What we can do now about Stone Mountain’s 150ft Confederate carving?

What we can do now about Stone Mountain’s 150ft Confederate carving? (Source theguardian.com)

The icon of Stone Mountain Park is one of those memorials. It’s also the largest bas-relief sculpture in the world. Occupying the steep northern slope of the mountain and measuring 76ft tall by 158ft wide, the carving depicts the president of the Confederate States of America, Jefferson Davis, along with the Confederate generals Robert E Lee and Stonewall Jackson. They are riding their favorite horses with their hats over their hearts. Like most southern civil war memorials, their real purpose is to instill in us a 20th-century romanticized narrative about the American south that helps maintain white supremacy through a segregated and unequal society. The story of the sculpture’s “heritage” began one November night in 1915, 50 years after the end of the American civil war. Fifteen men burned a cross atop the mountain and marked the founding of the modern Ku Klux Klan. The next year, Samuel Venable, a Klansman and quarry operator who owned the property, deeded its north face to the United Daughters of the Confederacy (UDC), which planned the original carving. They commissioned the work to a Klan sympathizer – a sculptor named Gutzon Borglum, who after quitting the project in 1925, would go on to carve Mount Rushmore. Another sculptor continued the project for three years until the UDC ran out of money. At that point, only Robert E Lee’s head was complete, and the project languished for 30 years. In 1958, just four years after Brown v Board of Education and two years after the Confederate battle emblem was added to Georgia’s flag (it was removed in 2001), the state purchased Stone Mountain for the creation of a Confederate memorial park. Five years later, in 1963 – the very same year that Martin Luther King proclaimed in his I Have A Dream speech, “Let freedom ring from the Stone Mountain of Georgia!” – the state restarted the effort to finish the Confederate sculpture. Historian Grace Hale explains that to white state leaders at that time, “the carving would demonstrate to the rest of the nation that ‘progress’ meant not Black rights but the maintenance of white supremacy”.

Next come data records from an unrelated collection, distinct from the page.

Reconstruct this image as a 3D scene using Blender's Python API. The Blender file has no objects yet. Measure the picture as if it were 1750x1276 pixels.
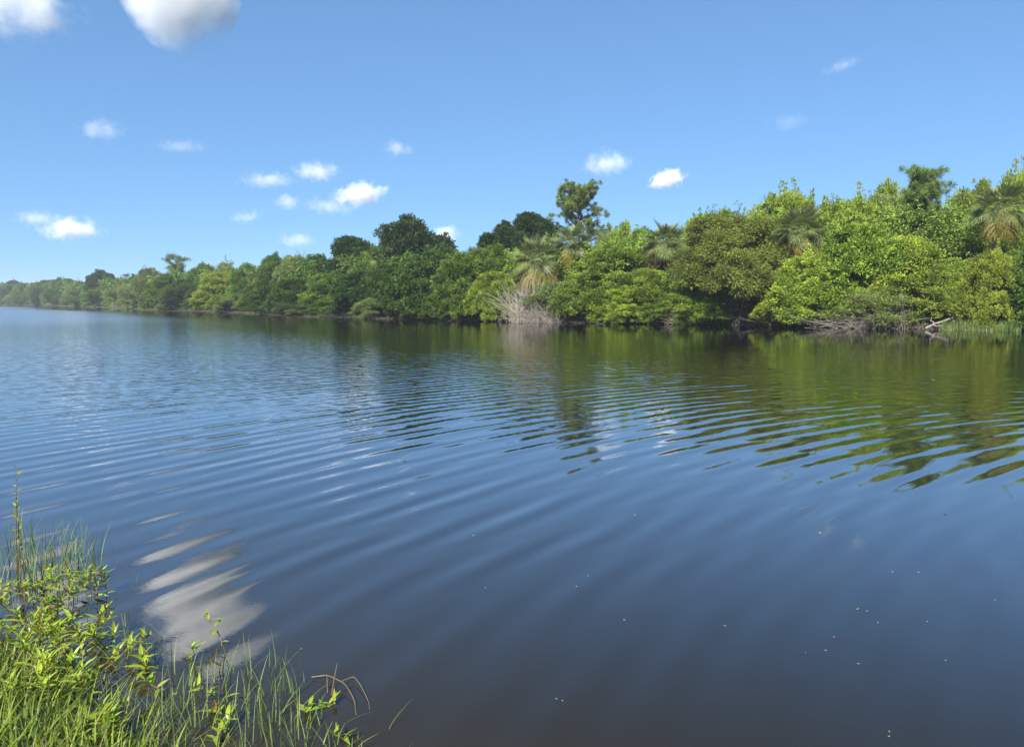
import bpy, math, mathutils
import numpy as np
from math import radians as R

SC = bpy.context.scene
COL = SC.collection
PI = math.pi

# ------------------------------------------------------------------ camera
EYE = 2.0            # eye height above the water, metres
PITCH = R(5.5)
FPX = 1269.0         # focal length in pixels of the 1750 px wide photograph
cam = bpy.data.cameras.new('camera')
cam.sensor_width = 36.0
cam.lens = 36.0 * FPX / 1750.0
cam.clip_start = 0.05
cam.clip_end = 80000.0
cam_o = bpy.data.objects.new('camera', cam)
cam_o.location = (0, 0, EYE)
cam_o.rotation_euler = (R(90) - PITCH, 0, 0)
COL.objects.link(cam_o)
SC.camera = cam_o

# ------------------------------------------------------------------ sky, sun, exposure
SUN_EL, SUN_LEFT = R(41), R(157)      # elevation; angle to the left of the view direction
world = bpy.data.worlds.new("World")
SC.world = world
world.use_nodes = True
nt = world.node_tree
bg = nt.nodes['Background']
sky = nt.nodes.new('ShaderNodeTexSky')
sky.sky_type = 'NISHITA'
sky.sun_disc = False
sky.sun_elevation = SUN_EL
sky.sun_rotation = 2 * PI - SUN_LEFT
sky.altitude = 2000
sky.air_density = 1.0
sky.dust_density = 0.7
sky.ozone_density = 6.0
gam = nt.nodes.new('ShaderNodeGamma')
gam.inputs['Gamma'].default_value = 0.54
tnt = nt.nodes.new('ShaderNodeMix')
tnt.data_type = 'RGBA'
tnt.blend_type = 'MULTIPLY'
tnt.inputs[0].default_value = 1.0
tnt.inputs[7].default_value = (0.515, 0.77, 1.02, 1)
nt.links.new(sky.outputs[0], gam.inputs[0])
nt.links.new(gam.outputs[0], tnt.inputs[6])
nt.links.new(tnt.outputs[2], bg.inputs['Color'])
bg.inputs['Strength'].default_value = 0.15

sun = bpy.data.lights.new('sun', 'SUN')
sun.energy = 5.0
sun.angle = R(0.5)
sun.color = (1.0, 0.95, 0.86)
sun_o = bpy.data.objects.new('sun', sun)
sd = mathutils.Vector((-math.sin(SUN_LEFT) * math.cos(SUN_EL), math.cos(SUN_LEFT) * math.cos(SUN_EL), math.sin(SUN_EL)))
sun_o.rotation_euler = sd.to_track_quat('Z', 'Y').to_euler()
COL.objects.link(sun_o)

SC.view_settings.view_transform = 'Standard'
SC.view_settings.look = 'None'
SC.view_settings.gamma = 1.0
SC.view_settings.use_curve_mapping = False
SC.view_settings.exposure = 1.22
SC.render.engine = 'CYCLES'
SC.cycles.use_denoising = True
SC.cycles.max_bounces = 40
SC.cycles.diffuse_bounces = 4
SC.cycles.glossy_bounces = 5
SC.cycles.transmission_bounces = 6
SC.cycles.transparent_max_bounces = 16
SC.cycles.volume_bounces = 40
SC.cycles.volume_max_steps = 96
SC.cycles.sample_clamp_indirect = 6.0
SC.cycles.caustics_reflective = False
SC.cycles.caustics_refractive = False

# ------------------------------------------------------------------ helpers
def z_at(py, Y):
    """height of a point at ground distance Y whose line of sight falls on photo row py"""
    return EYE + Y * math.tan(math.atan((638 - py) / FPX) - PITCH)

def x_at(px, Y, z=0.0):
    return (px - 875) / FPX * (Y * math.cos(PITCH) - (z - EYE) * math.sin(PITCH))

def ground_pt(px, py, z=0.0):
    Y = (z - EYE) / math.tan(math.atan((638 - py) / FPX) - PITCH)
    return x_at(px, Y, z), Y

def nrm(v):
    return v / np.maximum(np.linalg.norm(v, axis=-1, keepdims=True), 1e-9)

def mesh_from(name, verts, faces, mats, tint=None, smooth=False, mat_idx=None):
    """verts (N,3); faces = list of int arrays (M,k)"""
    me = bpy.data.meshes.new(name)
    verts = np.asarray(verts, dtype=np.float32)
    fl = [np.asarray(f, dtype=np.int32) for f in faces if len(f)]
    me.vertices.add(len(verts))
    me.vertices.foreach_set('co', verts.ravel())
    idx = np.concatenate([f.ravel() for f in fl])
    tot = np.concatenate([np.full(len(f), f.shape[1], dtype=np.int32) for f in fl])
    start = np.concatenate([[0], np.cumsum(tot)[:-1]]).astype(np.int32)
    me.loops.add(len(idx))
    me.loops.foreach_set('vertex_index', idx)
    me.polygons.add(len(tot))
    me.polygons.foreach_set('loop_start', start)
    me.polygons.foreach_set('loop_total', tot)
    me.polygons.foreach_set('use_smooth', np.full(len(tot), smooth, dtype=bool))
    for m in (mats if isinstance(mats, (list, tuple)) else [mats]):
        me.materials.append(m)
    if mat_idx is not None:
        me.polygons.foreach_set('material_index', np.asarray(mat_idx, dtype=np.int32))
    if tint is not None:
        for nm, arr in (tint.items() if isinstance(tint, dict) else {'tint': tint}.items()):
            a = me.attributes.new(nm, 'FLOAT', 'POINT')
            a.data.foreach_set('value', np.asarray(arr, dtype=np.float32))
    me.update(calc_edges=True)
    return me

class Acc:
    """collects verts / faces / tints into one mesh"""
    def __init__(self):
        self.v, self.f3, self.f4, self.t, self.n = [], [], [], [], 0
    def add(self, v, f3=None, f4=None, t=0.5):
        v = np.asarray(v, dtype=float).reshape(-1, 3)
        if f3 is not None and len(f3): self.f3.append(np.asarray(f3, dtype=np.int64) + self.n)
        if f4 is not None and len(f4): self.f4.append(np.asarray(f4, dtype=np.int64) + self.n)
        self.t.append(np.broadcast_to(np.asarray(t, dtype=float), (len(v),)))
        self.v.append(v); self.n += len(v)
    def mesh(self, name, mats, smooth=False):
        fs = []
        if self.f4: fs.append(np.concatenate(self.f4))
        if self.f3: fs.append(np.concatenate(self.f3))
        return mesh_from(name, np.concatenate(self.v), fs, mats, np.concatenate(self.t), smooth)

def add_leaves(acc, P, D, N, L, W, tint, fold=0.25, droop=0.1, at=0.45):
    n = len(P)
    S = nrm(np.cross(D, N)); U = np.cross(S, D)
    L = np.asarray(L).reshape(-1, 1); W = np.asarray(W).reshape(-1, 1)
    v = np.empty((n, 4, 3))
    v[:, 0] = P
    v[:, 1] = P + D * L * at + S * W * .5 + U * W * fold
    v[:, 2] = P + D * L - U * L * droop
    v[:, 3] = P + D * L * at - S * W * .5 + U * W * fold
    f = np.arange(n * 4).reshape(n, 4)
    acc.add(v.reshape(-1, 3), f4=f, t=np.repeat(tint, 4))

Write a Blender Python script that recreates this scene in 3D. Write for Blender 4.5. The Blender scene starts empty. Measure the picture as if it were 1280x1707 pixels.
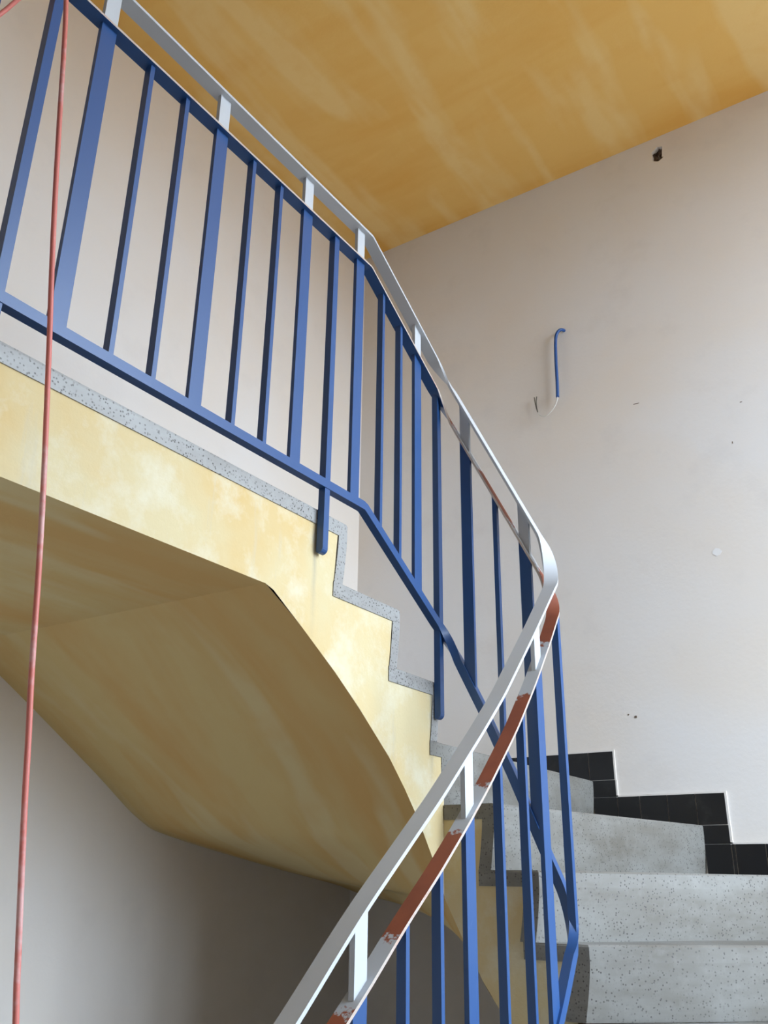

Work on the sculpture continued throughout the 1960s while nearby Atlanta emerged as the cradle of the American civil rights movement, as the federal government passed landmark legislation such as the Voting Rights Act of 1965, and even after King was assassinated in 1968. Remarkably, only two years later in 1970, Spiro Agnew, the vice-president of the United States, was a participant at the sculpture’s unveiling. And over time, the park continued to evolve, with additional homages to white supremacy, including the names of streets like Robert E Lee Boulevard and Stonewall Jackson Drive, and a prominent role for the still-flying Confederate battle flag.  Proposed changes to the Confederate carvings will not be enough. They are only a start, and only small part of a larger effort to ensure that the design and use of public land and public spaces reflect our highest values, and that those values actually shape the laws that regulate our land. And while we don’t know if challenging the law that protects Stone Mountain will work immediately, we do know that eventually, change is going to come. We have this fleeting opportunity to try to make it happen now, and to tell our children we stood up to hate.